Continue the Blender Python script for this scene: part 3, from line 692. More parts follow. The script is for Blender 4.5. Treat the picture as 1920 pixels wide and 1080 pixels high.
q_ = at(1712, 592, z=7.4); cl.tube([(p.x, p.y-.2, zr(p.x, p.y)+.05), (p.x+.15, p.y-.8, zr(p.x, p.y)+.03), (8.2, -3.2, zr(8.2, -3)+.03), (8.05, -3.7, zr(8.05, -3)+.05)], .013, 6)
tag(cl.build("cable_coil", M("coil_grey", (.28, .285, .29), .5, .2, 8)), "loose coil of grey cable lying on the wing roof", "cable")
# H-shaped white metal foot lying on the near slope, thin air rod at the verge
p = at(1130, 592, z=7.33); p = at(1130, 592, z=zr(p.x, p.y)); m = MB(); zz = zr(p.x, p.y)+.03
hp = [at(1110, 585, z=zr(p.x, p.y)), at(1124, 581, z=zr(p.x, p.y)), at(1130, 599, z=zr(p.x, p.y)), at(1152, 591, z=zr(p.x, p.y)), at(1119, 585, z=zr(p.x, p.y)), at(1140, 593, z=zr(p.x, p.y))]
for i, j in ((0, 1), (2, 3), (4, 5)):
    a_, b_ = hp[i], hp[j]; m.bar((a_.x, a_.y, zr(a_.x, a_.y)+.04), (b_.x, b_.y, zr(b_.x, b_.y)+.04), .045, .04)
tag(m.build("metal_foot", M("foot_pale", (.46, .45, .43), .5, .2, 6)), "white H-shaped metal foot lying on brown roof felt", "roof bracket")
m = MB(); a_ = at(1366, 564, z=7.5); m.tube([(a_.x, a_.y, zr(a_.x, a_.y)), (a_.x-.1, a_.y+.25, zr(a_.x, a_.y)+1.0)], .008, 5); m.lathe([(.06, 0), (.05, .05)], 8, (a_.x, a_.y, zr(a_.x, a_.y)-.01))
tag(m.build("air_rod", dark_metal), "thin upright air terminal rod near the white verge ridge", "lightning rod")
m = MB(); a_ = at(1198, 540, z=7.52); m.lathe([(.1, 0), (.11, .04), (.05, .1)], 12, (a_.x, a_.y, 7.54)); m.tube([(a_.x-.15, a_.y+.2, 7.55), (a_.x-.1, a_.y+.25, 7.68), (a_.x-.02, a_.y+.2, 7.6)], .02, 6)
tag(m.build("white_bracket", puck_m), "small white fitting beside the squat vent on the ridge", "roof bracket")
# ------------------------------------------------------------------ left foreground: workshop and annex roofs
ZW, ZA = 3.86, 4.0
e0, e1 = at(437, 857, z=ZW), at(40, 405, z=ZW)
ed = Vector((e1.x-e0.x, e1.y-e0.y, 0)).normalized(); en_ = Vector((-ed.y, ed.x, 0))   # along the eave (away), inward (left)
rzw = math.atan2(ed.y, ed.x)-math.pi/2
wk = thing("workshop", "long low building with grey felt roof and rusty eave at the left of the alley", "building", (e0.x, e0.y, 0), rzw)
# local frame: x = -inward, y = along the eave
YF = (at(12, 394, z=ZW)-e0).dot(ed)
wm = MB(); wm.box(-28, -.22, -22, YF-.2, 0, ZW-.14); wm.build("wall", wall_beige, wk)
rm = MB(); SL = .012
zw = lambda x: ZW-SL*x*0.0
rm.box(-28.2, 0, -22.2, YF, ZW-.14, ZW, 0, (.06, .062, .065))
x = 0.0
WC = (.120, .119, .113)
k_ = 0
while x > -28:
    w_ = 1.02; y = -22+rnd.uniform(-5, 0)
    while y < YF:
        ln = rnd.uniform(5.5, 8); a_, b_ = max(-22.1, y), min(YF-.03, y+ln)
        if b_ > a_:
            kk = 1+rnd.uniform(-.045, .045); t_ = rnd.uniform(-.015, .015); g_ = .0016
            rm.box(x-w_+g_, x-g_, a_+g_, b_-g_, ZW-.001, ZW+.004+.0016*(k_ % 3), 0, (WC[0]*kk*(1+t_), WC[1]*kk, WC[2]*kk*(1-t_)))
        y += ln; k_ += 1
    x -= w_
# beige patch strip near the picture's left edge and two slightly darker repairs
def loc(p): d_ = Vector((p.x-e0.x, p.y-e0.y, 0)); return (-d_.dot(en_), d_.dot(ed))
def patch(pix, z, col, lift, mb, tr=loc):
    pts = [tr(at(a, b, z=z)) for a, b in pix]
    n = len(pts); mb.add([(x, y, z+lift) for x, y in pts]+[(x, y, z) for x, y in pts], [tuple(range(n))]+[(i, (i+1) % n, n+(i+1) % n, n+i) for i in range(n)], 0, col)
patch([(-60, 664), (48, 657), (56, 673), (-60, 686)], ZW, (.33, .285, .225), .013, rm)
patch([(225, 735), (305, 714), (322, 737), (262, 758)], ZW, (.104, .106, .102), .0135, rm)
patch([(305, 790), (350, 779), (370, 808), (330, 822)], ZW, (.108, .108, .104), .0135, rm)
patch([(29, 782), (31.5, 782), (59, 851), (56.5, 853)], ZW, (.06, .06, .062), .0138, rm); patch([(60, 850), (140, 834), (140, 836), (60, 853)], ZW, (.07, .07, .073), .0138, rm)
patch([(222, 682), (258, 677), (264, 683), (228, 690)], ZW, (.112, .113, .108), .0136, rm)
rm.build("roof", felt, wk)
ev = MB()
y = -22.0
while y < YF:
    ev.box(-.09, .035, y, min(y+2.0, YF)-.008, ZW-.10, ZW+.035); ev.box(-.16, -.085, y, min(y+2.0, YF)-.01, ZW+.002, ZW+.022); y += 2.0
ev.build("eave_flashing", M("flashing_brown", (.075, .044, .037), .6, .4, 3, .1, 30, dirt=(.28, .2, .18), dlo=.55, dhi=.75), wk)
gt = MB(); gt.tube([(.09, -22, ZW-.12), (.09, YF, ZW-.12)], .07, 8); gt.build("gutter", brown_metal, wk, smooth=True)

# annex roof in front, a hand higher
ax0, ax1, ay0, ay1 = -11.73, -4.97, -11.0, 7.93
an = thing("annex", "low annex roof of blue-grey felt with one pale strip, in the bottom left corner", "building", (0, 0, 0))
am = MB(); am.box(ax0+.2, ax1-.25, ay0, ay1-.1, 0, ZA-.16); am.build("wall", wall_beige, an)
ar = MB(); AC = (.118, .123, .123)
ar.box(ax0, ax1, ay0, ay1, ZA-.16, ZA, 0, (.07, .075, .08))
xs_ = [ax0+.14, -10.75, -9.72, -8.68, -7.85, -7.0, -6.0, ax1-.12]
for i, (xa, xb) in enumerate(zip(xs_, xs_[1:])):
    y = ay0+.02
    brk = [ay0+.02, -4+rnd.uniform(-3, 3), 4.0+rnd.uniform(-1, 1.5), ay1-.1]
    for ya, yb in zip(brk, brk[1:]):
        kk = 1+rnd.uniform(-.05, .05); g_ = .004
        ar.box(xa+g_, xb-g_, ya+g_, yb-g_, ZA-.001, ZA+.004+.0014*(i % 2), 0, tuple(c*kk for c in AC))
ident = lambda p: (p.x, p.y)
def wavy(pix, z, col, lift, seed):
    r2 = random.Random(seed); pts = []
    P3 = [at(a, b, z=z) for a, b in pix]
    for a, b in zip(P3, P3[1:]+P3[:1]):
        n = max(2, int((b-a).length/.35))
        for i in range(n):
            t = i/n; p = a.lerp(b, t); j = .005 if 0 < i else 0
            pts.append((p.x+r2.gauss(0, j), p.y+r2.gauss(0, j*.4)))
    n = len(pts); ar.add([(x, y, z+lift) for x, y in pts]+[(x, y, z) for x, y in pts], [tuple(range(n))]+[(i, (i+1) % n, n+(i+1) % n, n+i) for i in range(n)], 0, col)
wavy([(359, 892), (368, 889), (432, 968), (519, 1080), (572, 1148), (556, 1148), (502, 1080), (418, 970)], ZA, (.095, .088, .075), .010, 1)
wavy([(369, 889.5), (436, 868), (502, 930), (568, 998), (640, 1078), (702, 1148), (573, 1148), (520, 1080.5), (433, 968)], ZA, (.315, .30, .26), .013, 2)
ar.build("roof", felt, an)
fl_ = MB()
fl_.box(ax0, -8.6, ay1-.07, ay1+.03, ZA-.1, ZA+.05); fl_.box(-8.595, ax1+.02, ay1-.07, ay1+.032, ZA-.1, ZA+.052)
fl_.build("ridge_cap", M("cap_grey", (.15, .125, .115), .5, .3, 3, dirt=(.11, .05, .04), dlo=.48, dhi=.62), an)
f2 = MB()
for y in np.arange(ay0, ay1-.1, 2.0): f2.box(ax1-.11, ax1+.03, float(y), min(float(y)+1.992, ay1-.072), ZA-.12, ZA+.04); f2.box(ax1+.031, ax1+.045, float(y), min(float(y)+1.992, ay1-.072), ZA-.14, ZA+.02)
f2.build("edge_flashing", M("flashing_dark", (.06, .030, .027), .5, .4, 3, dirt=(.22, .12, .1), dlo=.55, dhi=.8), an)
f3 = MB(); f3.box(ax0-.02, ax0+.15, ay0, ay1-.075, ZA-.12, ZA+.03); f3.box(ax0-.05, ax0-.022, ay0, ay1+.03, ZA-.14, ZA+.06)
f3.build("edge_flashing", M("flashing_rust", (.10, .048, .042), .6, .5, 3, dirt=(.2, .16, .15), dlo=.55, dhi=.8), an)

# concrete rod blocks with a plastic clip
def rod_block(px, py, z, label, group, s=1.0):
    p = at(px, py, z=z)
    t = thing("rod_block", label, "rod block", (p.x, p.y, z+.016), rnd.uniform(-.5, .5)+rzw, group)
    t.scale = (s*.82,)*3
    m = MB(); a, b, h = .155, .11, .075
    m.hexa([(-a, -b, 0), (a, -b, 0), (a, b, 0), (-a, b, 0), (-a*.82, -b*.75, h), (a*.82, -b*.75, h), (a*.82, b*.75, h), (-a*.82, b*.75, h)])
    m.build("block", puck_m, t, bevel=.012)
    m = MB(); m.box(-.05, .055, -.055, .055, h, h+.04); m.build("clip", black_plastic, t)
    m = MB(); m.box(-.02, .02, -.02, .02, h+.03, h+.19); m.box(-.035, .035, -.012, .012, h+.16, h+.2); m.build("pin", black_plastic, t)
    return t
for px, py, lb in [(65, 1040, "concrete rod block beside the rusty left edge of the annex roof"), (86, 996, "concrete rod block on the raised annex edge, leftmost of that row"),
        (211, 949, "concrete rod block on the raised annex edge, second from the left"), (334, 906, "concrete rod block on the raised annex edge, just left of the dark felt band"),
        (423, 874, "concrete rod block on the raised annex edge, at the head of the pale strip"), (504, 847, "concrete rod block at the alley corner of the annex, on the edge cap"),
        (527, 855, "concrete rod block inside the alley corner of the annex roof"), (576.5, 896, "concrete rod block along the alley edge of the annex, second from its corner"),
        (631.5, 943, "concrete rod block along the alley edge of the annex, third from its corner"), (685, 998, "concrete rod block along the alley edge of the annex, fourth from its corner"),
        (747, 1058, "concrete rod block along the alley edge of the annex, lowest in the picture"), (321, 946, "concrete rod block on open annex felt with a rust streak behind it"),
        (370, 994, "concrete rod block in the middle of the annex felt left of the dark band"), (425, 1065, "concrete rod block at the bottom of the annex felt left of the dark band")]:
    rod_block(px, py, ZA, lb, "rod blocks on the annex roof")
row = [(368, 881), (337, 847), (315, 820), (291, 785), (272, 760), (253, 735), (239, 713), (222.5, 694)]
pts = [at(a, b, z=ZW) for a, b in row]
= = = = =
WHAT THE EXERCISE ASKS. Provide the count, and nothing else, of lines in the data above where the word "picture" occurs.

ANSWER. 3